Distance aveugle précédé de L’Invisible parole
L’Invisible parole (1977), dans la familiarité de quelques tableaux et œuvres d’art, Distance aveugle (1974) dans celle des lieux les plus proches. En dépit de la différence de propos, une même insertion dans la langue réunit les deux œuvres, revues pour la présente édition.
L’enfant au toton de Chardin, L’homme au verre de vin (école de Fouquet), La sibylle Sambetha de Memlinc, entre autres, ou l’Homère de Rembrandt : autant de figures portant notre attente au plus haut (malgré leur discrétion), visages muets, non fermés qui, s’adressant à nous, semblent aussi s’appeler entre eux pour dérouler une histoire secrète où reconnaître sans la résoudre l’énigme de chacun de nous comme le font, aussi bien, certains paysages.

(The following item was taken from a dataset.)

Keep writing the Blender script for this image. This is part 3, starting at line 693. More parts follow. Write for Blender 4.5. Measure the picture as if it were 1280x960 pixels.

Soudain l’étendue est nôtre, la distance, abolie, ne nous sépare plus de ce que nous voyons ou entendons ; moments à la fois uniques et ressemblants, liés à d’autres par un jeu d’associations que ne contrôle que partiellement la mémoire de même que (à en juger après coup) la phrase elle-même, déliée, à claire-voie, permet ou devrait permettre, à travers la première, l’infiltration d’une seconde voix, ou peut-être la même, mais plus elliptique, primesautière, sporadique.
Un poème, L’été, lentement, qui de très loin se souvient d’un paysage de Gainsborough, fait le lien entre les deux ensembles.
P. Ch.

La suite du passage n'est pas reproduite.